Forty-five minutes to go. Wonder whether all this scribbling is adding up to anything interesting. Yesterday's American Lit students labelled the Roethke poem "The Waking" variously as a villente, vaninelle, villinelle, villenelle, vilanette, villonelle, and, finally, villanelle, but seven students labeled it nothing at all. Several wrote that Ginsberg's "Howl" is "really out there" or "over the top," phrases I'll need to add to my glossary of technical analytical terms. One student wrote about "The Church of Jesus Christ of Ladder-Day Saints" while another wrote about the Denise Levertov poem called "The Jacob's Latter." On Ladder Day, I believe I'll climb the latter.

Forty minutes left. Look around again. Notice that at least three-quarters of my students are wearing flip-flops. This room is cold enough to hang meat in but most of my students are essentially barefoot. Not bare-headed, though. Wonder when I stopped caring whether my students wear baseball caps in class. Students have been known to write cheat-sheets on the bills of their caps, but that wouldn't help much on an essay test. A colleague of mine has a statement on his syllabus prohibiting a long list of student behaviors, including hat-wearing and spitting. In my classes, students can spit all they want as long as they spit directly into their hats.
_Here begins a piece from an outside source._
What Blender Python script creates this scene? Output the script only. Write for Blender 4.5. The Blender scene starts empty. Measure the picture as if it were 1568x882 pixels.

So far, it hasn't been a problem.

Thirty minutes left and what do I hear? A rustling of papers, a gathering of books, and yes! The first finished exam hits my desk. That's one down, 22 to go. Even ifI grade this one very slowly, I'll still have at least 20 minutes to kill, and then what?

Most of these students will do well on the exam, but if I'm being graded for my time-killing abilities, I get a good solid F.

3 comments:

Laura said...

Actually, I dream for the times in which I catch students copying from the worst student in class. It's perfect when the behavior is its own punishment.

Anonymous said...

Did we study the "Ladder" Day Saints in US Lit II? Was I out that day?

By the way, your time-killing methods are fairly close to what I do when I'm actively procrastinating...hmmm

Anonymous said...

I must say that your time-killing abilities are commendable! Rather than just sit in the front of the classroom staring down frightened students, you put pen to paper and composed a blog entry. Yay for creativity in the midst of panic and distress!